Jak podawaliśmy już na stronach Filmwebu,
Mel Gibson przymierza się do realizacji kolejnego historycznego widowiska. Tym razem jego tematem będą Wikingowie w czasach swojej świetności. W jednym z ostatnich wywiadów
Gibson zasugerował, że może to być jego ostatni film w reżyserskiej karierze.
To był pierwszy film jaki chciałem wyreżyserować. Już jako nastolatek widziałem go w swojej głowie. Naprawdę, to był pierwszy film, jaki chciałem zrobić. I myślę, że będzie to mój ostatni wyreżyserowany film.

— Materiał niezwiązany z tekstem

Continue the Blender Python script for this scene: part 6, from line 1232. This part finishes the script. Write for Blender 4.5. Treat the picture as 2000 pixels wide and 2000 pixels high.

Jest jak cel, do którego dążyłem przez całe życie i po osiągnięciu którego nie zostanie mi już nic więcej do zrobienia – powiedział
Gibson.
Podobnie jak w przypadku
"Pasji" i
"Apocalypto" film będzie zrealizowany z dbałością o historyczne szczegóły, a przede wszystkim o język, jakim będą mówić Wikingowie. Zamiast współczesnego angielskiego, usłyszymy władców mórz mówiący w języku, jaki przerażał Europejczyków tysiąc lat temu.
Gibson nie chce na razie zdradzać szczegółów produkcji. Nad scenariuszem pracuje obecnie
William Monahan (
"Infiltracja",
"Królestwo niebieskie"). W jednej z głównych ról wystąpi
Leonardo DiCaprio.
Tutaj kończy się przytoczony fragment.